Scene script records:
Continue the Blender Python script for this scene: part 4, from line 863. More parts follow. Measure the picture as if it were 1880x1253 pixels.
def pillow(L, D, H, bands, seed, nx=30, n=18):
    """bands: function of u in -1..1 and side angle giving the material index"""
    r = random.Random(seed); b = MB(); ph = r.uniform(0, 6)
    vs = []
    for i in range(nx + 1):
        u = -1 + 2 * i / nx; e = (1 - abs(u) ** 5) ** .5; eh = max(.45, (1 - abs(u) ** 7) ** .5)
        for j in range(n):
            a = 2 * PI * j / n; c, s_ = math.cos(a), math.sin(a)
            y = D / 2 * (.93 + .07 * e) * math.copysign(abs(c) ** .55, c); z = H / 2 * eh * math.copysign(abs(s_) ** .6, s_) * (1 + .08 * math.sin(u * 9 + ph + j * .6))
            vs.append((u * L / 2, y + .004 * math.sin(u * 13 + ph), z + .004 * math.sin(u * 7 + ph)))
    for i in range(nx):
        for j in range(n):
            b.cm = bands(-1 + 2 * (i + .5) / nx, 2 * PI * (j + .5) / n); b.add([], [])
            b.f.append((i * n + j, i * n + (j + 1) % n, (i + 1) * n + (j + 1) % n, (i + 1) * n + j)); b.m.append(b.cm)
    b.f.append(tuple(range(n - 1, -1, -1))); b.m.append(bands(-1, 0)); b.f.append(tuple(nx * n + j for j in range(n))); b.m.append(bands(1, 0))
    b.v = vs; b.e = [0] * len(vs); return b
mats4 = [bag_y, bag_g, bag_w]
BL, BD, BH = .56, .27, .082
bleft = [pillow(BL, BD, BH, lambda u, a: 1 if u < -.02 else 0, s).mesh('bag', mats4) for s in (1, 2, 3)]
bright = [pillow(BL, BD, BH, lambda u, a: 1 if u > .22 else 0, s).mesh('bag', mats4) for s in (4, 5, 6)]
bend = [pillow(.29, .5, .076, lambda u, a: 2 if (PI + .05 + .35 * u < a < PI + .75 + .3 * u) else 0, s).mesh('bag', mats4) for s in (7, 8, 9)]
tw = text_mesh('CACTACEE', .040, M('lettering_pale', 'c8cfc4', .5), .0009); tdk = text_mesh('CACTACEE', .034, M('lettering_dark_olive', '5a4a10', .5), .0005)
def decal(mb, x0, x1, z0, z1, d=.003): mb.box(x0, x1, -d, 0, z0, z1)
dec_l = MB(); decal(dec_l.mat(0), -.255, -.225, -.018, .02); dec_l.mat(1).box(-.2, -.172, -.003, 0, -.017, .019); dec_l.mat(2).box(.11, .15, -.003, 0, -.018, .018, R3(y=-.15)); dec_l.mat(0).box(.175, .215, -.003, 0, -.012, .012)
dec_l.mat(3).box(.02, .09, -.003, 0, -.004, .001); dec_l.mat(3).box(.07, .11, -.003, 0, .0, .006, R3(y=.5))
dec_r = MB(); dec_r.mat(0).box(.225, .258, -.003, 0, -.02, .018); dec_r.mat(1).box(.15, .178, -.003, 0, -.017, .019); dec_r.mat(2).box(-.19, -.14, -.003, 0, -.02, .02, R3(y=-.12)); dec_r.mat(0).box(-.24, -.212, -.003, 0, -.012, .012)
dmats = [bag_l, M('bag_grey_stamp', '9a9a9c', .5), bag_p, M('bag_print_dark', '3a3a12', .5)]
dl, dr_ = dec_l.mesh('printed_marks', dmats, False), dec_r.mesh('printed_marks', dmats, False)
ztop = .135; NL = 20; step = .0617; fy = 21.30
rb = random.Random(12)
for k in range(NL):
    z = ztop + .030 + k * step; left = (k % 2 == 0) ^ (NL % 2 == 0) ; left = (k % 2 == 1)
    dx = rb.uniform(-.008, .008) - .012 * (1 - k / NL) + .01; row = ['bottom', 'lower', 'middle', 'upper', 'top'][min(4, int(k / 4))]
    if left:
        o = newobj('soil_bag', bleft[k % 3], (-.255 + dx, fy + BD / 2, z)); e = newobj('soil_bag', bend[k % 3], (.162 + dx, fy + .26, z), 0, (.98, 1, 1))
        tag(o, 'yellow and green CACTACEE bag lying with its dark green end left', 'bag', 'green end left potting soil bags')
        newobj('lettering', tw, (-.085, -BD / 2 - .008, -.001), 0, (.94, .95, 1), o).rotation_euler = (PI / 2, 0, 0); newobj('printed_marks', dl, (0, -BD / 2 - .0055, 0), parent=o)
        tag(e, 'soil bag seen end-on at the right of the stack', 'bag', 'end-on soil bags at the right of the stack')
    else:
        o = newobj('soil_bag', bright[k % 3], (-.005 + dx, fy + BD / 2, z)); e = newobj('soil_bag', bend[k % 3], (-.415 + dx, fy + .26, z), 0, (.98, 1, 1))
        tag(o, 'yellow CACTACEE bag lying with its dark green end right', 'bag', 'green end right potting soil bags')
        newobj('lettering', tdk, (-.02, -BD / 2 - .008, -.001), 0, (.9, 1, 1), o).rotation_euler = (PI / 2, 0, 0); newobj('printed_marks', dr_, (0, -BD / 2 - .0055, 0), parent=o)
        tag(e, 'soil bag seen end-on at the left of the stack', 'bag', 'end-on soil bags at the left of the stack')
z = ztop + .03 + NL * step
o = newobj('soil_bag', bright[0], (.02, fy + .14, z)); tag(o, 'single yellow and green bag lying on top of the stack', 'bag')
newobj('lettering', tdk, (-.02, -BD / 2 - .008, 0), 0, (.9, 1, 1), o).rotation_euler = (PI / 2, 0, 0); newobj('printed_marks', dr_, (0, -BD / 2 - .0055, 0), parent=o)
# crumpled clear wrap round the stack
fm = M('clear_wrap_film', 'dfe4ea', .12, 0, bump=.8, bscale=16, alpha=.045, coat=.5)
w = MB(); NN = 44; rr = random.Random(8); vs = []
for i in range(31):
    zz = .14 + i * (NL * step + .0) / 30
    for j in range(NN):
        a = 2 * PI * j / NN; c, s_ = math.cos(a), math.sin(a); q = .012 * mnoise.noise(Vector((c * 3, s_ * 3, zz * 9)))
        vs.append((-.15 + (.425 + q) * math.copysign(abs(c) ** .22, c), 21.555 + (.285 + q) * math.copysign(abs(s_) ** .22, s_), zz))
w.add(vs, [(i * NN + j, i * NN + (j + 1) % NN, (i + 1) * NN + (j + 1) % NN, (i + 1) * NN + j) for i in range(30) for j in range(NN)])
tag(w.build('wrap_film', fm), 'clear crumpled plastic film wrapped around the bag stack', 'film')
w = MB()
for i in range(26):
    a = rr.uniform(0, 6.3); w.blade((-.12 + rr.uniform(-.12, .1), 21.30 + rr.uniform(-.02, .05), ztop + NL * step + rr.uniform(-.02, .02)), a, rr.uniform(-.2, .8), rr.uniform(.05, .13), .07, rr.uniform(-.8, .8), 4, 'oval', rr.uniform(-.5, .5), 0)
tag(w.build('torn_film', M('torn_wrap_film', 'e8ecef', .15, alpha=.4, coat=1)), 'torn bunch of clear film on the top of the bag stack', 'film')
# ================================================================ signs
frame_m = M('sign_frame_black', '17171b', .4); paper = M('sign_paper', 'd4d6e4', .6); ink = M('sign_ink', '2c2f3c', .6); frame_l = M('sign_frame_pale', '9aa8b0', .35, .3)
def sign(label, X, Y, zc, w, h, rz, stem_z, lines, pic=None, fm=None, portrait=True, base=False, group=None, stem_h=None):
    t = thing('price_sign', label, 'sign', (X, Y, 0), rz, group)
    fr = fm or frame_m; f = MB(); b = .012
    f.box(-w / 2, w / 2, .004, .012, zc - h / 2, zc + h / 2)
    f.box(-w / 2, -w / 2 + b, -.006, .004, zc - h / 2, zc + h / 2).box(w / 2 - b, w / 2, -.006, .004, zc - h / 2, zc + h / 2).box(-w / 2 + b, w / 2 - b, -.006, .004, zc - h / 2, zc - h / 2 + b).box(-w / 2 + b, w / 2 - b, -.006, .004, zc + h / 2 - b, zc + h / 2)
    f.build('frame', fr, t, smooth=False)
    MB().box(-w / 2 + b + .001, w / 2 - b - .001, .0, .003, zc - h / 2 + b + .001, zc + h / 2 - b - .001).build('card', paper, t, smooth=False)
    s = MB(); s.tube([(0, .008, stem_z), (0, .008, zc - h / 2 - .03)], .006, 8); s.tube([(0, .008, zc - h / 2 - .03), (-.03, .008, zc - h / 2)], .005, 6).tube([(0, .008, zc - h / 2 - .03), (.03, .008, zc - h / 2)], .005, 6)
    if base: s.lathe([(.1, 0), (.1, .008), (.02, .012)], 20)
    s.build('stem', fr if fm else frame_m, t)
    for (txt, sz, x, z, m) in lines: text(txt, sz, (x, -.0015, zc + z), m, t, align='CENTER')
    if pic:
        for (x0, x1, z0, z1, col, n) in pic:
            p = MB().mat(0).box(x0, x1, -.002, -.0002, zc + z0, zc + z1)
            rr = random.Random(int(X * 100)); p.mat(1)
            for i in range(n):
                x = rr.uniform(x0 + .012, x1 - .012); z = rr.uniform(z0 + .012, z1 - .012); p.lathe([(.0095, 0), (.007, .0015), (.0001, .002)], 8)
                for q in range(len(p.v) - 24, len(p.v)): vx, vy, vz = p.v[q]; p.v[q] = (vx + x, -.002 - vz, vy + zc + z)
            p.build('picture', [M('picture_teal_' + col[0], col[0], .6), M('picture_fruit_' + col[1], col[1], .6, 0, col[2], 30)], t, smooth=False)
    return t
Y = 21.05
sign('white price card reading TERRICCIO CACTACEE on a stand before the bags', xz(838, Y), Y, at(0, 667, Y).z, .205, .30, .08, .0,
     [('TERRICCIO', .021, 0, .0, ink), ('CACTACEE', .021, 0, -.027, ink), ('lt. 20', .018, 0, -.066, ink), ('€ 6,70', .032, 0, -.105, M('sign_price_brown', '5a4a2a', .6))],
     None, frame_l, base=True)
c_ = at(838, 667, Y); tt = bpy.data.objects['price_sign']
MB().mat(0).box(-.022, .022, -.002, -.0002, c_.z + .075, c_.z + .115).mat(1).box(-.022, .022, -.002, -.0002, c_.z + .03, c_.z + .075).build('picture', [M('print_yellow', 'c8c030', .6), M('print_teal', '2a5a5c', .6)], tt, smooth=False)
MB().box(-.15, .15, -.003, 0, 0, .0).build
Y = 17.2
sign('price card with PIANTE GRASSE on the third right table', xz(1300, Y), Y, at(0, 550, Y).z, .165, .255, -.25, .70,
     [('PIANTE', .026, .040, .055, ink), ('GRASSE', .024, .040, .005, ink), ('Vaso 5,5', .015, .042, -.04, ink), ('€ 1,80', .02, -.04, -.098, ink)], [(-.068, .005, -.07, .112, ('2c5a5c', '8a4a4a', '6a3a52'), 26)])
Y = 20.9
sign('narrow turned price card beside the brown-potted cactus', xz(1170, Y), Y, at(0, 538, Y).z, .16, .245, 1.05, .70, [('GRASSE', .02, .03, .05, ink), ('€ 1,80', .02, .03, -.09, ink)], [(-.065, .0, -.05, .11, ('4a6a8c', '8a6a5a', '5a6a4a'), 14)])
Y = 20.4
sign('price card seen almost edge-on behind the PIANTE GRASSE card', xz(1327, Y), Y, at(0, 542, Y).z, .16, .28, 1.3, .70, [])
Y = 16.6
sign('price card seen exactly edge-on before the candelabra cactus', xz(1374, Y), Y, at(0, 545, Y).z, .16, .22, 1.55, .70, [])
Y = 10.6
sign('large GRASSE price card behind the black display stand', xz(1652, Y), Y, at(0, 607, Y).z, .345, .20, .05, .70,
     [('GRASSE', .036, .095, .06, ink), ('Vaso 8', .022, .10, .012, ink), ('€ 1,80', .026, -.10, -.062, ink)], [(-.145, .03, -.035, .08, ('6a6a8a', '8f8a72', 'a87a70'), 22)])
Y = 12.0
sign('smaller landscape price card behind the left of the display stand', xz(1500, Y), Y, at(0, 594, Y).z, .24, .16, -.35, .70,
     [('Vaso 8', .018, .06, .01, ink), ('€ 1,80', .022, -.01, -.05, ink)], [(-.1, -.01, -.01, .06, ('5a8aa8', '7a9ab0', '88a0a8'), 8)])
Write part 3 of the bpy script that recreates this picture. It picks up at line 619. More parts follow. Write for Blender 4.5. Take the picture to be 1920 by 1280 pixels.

# Do this
Find the word "part" in the data and show each line that holds it.

# Result for this exercise
Continue the Blender Python script for this scene: part 4, from line 863. More parts follow. Measure the picture as if it were 1880x1253 pixels.
Write part 3 of the bpy script that recreates this picture. It picks up at line 619. More parts follow. Write for Blender 4.5. Take the picture to be 1920 by 1280 pixels.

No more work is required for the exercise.